**** Dataset section ****
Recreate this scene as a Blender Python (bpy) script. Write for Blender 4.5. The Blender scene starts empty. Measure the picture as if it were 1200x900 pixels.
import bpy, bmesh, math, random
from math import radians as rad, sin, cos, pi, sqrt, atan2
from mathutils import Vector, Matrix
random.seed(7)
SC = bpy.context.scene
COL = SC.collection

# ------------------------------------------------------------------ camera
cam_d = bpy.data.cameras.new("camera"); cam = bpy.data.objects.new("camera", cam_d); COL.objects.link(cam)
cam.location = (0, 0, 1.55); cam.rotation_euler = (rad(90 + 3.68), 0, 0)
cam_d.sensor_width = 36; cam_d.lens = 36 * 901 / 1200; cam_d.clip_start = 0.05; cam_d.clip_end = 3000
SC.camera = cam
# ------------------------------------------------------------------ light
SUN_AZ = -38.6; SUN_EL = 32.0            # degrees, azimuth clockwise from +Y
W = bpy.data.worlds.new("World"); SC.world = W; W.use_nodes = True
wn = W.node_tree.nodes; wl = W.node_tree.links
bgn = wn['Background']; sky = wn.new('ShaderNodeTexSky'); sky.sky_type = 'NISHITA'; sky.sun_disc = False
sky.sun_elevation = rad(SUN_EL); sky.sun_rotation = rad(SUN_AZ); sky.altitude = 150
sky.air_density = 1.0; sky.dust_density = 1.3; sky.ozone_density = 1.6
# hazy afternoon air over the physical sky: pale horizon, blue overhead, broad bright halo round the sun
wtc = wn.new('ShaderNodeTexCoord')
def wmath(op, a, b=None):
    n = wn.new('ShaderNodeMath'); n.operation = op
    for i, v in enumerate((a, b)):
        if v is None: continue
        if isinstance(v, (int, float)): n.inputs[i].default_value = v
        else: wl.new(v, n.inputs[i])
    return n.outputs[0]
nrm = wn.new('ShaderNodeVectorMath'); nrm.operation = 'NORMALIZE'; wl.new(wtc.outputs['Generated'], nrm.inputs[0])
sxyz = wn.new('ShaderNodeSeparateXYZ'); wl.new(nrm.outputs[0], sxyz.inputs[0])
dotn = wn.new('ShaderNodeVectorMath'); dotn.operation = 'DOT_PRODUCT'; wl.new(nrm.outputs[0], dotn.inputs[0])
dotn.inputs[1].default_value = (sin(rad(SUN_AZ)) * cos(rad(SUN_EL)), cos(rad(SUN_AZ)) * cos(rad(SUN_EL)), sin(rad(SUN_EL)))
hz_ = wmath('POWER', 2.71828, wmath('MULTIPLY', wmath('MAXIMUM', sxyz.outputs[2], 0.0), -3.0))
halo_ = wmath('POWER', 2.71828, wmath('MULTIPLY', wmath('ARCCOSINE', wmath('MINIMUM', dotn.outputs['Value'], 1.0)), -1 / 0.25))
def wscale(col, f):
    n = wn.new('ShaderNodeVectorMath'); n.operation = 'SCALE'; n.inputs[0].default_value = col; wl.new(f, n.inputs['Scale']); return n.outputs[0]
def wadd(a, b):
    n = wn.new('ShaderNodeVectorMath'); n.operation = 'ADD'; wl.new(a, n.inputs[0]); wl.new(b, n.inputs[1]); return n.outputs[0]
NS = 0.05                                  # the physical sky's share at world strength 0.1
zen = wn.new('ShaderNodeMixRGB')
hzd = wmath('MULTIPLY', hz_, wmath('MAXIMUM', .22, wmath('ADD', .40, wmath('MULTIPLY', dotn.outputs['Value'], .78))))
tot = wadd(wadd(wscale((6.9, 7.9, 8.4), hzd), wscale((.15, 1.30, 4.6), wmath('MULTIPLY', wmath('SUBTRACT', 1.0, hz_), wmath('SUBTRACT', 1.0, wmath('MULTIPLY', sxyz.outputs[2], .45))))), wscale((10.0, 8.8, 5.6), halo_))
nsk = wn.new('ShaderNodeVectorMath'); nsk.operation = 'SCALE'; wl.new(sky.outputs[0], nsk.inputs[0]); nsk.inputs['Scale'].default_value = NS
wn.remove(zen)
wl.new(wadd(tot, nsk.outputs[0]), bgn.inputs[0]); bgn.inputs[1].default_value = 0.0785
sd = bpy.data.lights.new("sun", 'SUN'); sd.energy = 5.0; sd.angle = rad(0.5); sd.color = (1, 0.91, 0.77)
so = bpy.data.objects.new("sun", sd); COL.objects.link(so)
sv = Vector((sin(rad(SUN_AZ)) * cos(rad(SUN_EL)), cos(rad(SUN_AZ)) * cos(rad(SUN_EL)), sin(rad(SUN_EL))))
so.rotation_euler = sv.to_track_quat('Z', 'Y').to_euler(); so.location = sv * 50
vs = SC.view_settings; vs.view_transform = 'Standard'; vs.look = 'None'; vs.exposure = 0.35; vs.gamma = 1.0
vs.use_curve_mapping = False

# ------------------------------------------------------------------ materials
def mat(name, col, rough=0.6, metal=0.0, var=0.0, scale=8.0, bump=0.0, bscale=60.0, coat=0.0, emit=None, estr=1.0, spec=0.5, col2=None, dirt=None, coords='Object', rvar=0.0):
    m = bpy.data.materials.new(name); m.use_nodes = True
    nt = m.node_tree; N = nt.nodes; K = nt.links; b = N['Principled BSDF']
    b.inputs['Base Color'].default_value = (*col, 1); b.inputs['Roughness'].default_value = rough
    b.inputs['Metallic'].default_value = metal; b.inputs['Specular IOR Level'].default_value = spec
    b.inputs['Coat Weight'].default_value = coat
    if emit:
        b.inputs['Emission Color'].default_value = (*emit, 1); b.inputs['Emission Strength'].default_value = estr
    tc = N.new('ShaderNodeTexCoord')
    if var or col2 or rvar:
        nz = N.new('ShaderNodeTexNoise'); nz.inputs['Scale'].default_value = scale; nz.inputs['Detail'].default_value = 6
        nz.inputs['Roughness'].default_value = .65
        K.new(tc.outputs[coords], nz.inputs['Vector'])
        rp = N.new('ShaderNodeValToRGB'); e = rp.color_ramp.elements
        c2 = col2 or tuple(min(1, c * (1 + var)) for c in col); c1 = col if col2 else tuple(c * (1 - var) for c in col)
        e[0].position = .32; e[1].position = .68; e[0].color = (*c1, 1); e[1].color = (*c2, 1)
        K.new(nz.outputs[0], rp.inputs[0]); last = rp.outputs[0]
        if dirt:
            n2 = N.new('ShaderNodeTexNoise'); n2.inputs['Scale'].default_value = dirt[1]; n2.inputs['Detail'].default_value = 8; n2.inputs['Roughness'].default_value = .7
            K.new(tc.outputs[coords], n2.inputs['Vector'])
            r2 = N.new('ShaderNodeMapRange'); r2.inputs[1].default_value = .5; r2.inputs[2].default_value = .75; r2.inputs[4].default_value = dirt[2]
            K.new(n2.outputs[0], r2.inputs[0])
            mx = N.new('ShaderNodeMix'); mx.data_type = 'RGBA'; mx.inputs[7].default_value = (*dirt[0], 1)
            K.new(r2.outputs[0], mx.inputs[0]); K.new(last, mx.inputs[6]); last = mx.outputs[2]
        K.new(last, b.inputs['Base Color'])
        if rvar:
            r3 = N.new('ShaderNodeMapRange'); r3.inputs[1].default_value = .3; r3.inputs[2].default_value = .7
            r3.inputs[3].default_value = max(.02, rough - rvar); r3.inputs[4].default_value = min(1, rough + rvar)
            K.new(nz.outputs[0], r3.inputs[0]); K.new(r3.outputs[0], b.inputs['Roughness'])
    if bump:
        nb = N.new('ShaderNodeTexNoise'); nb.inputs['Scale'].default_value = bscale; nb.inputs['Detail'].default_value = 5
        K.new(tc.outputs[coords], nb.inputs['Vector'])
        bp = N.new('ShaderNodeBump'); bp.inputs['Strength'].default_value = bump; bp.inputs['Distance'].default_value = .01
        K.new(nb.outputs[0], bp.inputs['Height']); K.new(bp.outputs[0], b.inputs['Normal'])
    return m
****
#### [Required work]
Check each line above for the string "scene", then copy the ones that have it.

#### [Right answer]
Recreate this scene as a Blender Python (bpy) script. Write for Blender 4.5. The Blender scene starts empty. Measure the picture as if it were 1200x900 pixels.
SC = bpy.context.scene